Across all the lines below, how many contain the string "Write"? Please reply with the number only.
-- Supplied information start --
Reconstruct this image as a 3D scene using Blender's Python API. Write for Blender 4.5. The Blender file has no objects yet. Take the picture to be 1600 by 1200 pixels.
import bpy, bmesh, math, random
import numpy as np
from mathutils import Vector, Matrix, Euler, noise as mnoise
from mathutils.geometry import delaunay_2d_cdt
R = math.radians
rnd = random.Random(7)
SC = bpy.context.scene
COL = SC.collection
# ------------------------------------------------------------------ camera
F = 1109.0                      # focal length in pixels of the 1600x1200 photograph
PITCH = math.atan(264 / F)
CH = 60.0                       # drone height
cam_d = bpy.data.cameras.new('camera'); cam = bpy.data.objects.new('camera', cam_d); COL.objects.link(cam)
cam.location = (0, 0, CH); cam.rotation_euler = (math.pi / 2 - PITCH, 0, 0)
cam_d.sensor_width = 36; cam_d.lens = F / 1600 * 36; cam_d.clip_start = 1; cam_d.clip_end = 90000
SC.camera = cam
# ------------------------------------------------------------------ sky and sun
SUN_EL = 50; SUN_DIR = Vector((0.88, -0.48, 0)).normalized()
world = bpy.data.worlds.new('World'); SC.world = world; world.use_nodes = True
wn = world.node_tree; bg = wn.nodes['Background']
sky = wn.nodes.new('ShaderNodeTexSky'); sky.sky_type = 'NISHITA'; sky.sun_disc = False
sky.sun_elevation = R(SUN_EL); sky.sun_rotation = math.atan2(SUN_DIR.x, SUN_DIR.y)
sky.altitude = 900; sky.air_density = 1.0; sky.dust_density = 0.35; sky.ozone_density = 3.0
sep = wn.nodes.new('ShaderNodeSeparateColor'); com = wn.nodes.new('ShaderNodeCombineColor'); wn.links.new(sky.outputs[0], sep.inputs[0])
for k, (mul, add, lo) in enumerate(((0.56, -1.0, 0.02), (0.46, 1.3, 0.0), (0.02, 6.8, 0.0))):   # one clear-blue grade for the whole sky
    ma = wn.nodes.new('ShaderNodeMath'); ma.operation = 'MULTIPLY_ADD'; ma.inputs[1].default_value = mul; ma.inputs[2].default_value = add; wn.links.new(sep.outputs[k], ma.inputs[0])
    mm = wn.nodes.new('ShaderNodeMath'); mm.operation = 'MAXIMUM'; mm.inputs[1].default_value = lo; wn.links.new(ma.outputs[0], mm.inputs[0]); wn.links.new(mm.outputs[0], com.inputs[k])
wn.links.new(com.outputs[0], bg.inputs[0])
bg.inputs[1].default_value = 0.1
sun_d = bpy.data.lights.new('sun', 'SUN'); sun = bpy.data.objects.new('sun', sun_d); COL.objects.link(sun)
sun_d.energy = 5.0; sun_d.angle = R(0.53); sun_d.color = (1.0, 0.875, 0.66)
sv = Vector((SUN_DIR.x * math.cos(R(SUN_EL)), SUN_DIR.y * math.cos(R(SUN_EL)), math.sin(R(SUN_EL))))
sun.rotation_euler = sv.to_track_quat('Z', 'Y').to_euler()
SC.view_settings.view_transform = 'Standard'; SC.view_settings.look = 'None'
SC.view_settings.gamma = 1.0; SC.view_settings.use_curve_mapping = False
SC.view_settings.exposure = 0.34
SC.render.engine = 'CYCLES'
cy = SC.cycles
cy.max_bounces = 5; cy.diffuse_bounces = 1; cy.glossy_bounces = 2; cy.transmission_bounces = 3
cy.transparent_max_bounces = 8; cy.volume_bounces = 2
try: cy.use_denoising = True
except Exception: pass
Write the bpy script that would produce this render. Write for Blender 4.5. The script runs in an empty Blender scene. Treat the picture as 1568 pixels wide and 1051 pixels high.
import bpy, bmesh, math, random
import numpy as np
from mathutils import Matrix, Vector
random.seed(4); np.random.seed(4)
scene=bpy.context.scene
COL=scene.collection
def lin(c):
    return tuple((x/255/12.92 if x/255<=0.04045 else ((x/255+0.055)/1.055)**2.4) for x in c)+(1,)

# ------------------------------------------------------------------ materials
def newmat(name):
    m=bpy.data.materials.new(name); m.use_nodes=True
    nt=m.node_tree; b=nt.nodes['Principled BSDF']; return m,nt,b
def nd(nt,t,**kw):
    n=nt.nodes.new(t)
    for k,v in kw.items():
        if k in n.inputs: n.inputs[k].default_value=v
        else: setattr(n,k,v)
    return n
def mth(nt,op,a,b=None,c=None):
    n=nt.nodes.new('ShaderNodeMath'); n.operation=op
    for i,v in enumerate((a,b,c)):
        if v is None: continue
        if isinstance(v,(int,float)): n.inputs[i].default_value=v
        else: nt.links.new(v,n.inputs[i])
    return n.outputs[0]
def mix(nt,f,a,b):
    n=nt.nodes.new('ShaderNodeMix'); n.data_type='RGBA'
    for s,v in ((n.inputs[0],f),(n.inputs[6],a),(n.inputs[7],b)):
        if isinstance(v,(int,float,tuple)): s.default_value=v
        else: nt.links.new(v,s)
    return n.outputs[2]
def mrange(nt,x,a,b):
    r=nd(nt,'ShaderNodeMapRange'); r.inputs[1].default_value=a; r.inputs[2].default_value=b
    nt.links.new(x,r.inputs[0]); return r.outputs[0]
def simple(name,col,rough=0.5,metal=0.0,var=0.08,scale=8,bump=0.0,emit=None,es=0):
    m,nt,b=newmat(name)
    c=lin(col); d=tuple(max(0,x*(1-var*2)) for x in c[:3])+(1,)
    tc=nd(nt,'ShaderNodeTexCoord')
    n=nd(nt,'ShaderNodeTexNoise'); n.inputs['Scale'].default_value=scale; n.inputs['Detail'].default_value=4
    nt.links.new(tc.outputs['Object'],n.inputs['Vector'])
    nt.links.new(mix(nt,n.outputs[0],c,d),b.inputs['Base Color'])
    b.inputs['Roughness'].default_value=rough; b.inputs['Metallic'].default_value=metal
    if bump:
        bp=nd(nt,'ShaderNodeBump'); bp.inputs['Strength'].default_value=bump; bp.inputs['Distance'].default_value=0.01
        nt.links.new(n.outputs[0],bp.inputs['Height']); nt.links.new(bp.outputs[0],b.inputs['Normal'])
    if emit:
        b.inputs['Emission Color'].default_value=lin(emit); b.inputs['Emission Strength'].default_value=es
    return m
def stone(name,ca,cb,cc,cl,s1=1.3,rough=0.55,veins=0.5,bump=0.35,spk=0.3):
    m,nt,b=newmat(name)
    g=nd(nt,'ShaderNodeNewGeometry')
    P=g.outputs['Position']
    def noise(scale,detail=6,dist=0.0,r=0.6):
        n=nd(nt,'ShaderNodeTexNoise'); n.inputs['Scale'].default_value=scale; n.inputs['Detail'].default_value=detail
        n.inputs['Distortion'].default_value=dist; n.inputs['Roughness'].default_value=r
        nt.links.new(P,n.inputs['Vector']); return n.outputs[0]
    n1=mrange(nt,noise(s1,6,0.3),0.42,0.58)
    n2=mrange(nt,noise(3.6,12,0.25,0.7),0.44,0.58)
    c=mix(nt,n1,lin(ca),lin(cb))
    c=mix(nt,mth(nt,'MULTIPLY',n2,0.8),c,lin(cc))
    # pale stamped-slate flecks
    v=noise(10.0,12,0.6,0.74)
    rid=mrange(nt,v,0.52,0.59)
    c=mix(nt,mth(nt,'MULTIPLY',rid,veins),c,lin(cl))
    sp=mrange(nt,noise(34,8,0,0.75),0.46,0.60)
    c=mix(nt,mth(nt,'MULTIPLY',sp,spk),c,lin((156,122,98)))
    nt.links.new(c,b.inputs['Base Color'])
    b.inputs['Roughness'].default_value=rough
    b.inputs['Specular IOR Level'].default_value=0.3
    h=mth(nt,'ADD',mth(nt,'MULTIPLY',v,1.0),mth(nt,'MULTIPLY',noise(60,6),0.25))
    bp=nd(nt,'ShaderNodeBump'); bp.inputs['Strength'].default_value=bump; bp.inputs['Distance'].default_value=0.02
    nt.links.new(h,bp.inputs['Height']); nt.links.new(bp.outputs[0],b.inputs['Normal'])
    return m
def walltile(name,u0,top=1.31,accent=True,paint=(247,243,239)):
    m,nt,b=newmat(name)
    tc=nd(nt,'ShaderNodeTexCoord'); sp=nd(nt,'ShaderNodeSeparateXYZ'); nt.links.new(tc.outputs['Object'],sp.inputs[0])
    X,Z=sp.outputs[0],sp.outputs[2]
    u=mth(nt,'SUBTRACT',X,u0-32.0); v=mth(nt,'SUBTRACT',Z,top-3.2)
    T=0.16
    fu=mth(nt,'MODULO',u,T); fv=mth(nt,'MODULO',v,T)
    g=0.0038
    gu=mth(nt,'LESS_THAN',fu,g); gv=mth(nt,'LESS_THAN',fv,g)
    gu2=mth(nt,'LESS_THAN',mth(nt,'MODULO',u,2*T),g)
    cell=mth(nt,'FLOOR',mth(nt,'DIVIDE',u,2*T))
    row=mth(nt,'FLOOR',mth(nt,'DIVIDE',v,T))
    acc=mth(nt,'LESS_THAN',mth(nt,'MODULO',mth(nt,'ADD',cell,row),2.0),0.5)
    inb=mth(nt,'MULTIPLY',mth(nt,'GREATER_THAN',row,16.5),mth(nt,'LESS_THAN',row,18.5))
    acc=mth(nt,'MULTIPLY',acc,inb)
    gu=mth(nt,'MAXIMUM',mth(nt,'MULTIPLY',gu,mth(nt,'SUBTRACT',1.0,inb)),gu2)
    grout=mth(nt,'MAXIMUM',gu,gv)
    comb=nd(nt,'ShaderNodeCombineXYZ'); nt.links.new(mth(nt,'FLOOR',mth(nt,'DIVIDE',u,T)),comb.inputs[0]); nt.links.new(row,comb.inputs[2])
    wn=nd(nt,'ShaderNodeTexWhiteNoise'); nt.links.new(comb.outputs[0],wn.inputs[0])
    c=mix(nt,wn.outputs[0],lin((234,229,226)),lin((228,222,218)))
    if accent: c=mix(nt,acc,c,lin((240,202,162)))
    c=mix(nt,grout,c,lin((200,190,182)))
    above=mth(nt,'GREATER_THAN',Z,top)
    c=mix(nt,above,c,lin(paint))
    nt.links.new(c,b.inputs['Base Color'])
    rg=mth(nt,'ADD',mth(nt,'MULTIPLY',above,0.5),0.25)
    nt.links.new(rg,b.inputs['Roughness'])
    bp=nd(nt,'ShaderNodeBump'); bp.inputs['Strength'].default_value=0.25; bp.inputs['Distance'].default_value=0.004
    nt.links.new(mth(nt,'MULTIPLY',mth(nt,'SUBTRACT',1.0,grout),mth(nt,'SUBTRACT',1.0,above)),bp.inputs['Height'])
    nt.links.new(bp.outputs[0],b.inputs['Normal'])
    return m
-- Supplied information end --
» Expected output
2